An American in Paris at Holy Week

Before heading over to the Right Bank, I stopped into the Church of Saint-Louis-en-l'Île, a 17th-century structure tucked into the heart of the island in the Seine named after the sainted king, Louis IX. A substantial congregation made its way to the well-lighted altar to venerate the cross, as an excellent choir sang a French hymn.  

After a simple luncheon of crab salad with a Dijon aioli (I was in Paris!), I wandered to the Right Bank and encountered a large and diverse crowd carrying placards and a crucifix. The Emmanuel Community, a charismatic group dedicated to the renewal of the French church, was leading an outdoor stations of the cross, gathering people and steam as it moved from one station to the next. The stations ended at the Church of Saint-Nicolas des Champs, once the site of a powerful Benedictine abbey before the Revolution. The church was grimy and worn, but evidence of its function as the home and center of renewal were everywhere.

Holy Saturday is always a quiet day, so I made my way to the famous flea markets north of the city center. After poking around stall after stall, I decided to head to the pantheon of the French kings, the Basilica of Saint-Denis, which is considered the first experiment in Gothic church architecture. The former abbey church, which is owned by the state, remains a working church, but the structure seemed forlorn despite its recent overhaul. I heard Arabic—not French—in the streets that surrounded the structure and grew annoyed with children using the royal portal as a goal for their soccer match. Shafts of light, filtered by the colored stained glass for which the basilica is famous, flooded the interior of the church, illuminating the royal tombs and cenotaphs.

Despite the statues, the stained glass and the high altar, I felt an absence of devotion, of love of worship. Here was a museum, I said to myself.

Later that night, I made my way back to Saint-Gervais-et-Saint-Protais.

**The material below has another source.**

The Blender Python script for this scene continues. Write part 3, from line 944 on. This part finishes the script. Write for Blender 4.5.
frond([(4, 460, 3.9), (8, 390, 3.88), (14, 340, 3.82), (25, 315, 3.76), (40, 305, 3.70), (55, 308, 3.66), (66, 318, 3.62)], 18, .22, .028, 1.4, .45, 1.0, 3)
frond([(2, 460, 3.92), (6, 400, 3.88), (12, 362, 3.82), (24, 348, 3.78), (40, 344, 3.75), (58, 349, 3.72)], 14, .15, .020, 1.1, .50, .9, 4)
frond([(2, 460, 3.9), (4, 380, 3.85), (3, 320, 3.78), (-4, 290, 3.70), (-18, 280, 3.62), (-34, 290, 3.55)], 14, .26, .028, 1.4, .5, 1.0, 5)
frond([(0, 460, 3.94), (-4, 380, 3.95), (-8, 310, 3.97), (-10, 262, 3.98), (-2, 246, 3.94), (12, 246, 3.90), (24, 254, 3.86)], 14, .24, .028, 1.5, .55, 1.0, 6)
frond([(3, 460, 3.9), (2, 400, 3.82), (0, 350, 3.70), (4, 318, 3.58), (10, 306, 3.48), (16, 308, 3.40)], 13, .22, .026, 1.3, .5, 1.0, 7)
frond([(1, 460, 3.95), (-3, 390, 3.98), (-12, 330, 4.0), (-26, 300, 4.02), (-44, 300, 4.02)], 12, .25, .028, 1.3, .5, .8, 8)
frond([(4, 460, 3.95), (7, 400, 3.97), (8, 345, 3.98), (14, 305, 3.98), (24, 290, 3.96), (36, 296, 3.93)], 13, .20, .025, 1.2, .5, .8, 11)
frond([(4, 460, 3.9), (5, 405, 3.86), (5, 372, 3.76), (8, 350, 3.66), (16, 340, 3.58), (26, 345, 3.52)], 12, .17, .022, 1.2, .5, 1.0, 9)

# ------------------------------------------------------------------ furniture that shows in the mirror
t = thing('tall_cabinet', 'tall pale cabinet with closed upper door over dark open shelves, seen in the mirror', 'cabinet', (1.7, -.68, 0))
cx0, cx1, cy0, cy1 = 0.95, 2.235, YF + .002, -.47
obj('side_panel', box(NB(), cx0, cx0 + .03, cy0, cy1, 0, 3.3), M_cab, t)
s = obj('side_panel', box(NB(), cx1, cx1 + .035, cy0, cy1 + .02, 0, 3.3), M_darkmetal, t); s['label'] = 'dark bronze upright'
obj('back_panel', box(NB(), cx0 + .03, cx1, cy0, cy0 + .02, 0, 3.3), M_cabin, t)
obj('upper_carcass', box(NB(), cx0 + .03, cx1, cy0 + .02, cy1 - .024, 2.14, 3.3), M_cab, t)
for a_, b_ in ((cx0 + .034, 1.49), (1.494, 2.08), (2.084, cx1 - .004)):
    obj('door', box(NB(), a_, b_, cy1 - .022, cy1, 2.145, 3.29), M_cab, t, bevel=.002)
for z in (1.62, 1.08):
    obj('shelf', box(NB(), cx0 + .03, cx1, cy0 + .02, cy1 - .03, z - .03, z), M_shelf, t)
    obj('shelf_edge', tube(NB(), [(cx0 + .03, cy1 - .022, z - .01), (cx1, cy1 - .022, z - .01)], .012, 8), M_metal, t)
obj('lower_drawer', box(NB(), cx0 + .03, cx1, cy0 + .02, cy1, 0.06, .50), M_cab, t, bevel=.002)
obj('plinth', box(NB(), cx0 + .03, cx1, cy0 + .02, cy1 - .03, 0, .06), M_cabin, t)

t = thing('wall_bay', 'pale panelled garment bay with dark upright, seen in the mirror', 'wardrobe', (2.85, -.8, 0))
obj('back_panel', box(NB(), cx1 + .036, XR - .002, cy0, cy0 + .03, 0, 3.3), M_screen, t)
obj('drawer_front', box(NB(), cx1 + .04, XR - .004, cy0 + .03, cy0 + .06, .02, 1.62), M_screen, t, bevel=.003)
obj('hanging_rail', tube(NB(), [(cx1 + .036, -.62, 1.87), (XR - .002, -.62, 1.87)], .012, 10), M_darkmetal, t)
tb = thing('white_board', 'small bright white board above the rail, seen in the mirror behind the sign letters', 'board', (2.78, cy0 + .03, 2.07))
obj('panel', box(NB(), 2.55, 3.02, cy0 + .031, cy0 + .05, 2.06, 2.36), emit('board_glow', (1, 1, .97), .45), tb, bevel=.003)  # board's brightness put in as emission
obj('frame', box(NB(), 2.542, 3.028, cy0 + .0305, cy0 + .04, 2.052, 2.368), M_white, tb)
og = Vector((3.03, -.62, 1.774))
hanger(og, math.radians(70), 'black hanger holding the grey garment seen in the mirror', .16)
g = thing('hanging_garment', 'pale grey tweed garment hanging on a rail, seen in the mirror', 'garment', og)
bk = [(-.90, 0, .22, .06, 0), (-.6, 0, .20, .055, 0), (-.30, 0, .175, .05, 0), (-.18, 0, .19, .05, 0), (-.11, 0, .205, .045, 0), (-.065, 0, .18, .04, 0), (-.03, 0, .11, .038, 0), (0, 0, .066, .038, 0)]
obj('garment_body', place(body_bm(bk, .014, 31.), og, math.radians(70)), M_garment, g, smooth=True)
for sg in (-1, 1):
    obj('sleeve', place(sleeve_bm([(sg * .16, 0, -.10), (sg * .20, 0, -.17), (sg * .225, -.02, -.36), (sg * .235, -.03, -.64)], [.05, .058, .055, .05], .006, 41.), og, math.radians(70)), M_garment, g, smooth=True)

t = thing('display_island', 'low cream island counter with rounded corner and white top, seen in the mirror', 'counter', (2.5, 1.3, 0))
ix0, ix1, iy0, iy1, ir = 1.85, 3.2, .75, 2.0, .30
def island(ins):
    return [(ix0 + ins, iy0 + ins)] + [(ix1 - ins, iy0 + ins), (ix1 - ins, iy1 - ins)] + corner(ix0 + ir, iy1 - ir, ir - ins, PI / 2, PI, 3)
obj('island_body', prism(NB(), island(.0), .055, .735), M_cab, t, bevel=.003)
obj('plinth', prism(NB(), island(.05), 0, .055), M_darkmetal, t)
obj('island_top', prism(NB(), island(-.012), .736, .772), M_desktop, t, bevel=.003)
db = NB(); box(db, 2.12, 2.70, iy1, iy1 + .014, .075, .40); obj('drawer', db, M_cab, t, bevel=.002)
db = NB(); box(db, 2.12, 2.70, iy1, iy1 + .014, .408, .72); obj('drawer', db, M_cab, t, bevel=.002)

The parish church was packed with people holding candles lighted after the chanting of the Proclamation of Easter, or the Exsultet. Hymns were sung boldly and the number of catechumens received into the church numbered more than 30. The hip, well-dressed congregation was there to stay, as they made themselves as comfortable as possible in the aisles, ambulatory and transept of the late Gothic church.

Later, during a late supper of oysters and duck breast with cherries and mushrooms at a nearby cafe, the bells of Paris pealed, announcing: "Christ is Risen!"        

Easter Sunday, I traveled to Chartres to celebrate the feast in perhaps the greatest cathedral constructed in medieval France. Sunlight enveloped the structure, bringing to life inside the magnificent medieval glass. The organ pounded and a children's choir from Cracow processed into the packed edifice, which loomed above what really is no more than a village.

A youthful bishop—56-year-old Michel Pansard—bounced onto the altar, taking the thurible and gently guiding a young server with Down syndrome, who held the pot of incense. The liturgy was jubilant. The singing was joyful, and confident. Under the soaring vaulted crossing, Bishop Pansard spoke how Christ's death and resurrection healed what had been broken. He spoke of hope, of renewal, of new life.

As I listened, I thought of what I had experienced in just a few days. This foray into the center of France had fortified my senses with glorious architecture and fine menus, yet the spiritual vibrancy so evident all around me was providing the unexpectedly sweet finish.

France may be secular. But again, after all these years, I have learned not to believe everything I have read. Perhaps the Catholic Church in France is experiencing a revival, a resurrection. Or perhaps the church has always been alive, but just not in the way it had been once accustomed. Either way, the story of the Catholic Church in France may provide important lessons to those of us on this side of the Atlantic eager to understand the place of religion in a modern secular society.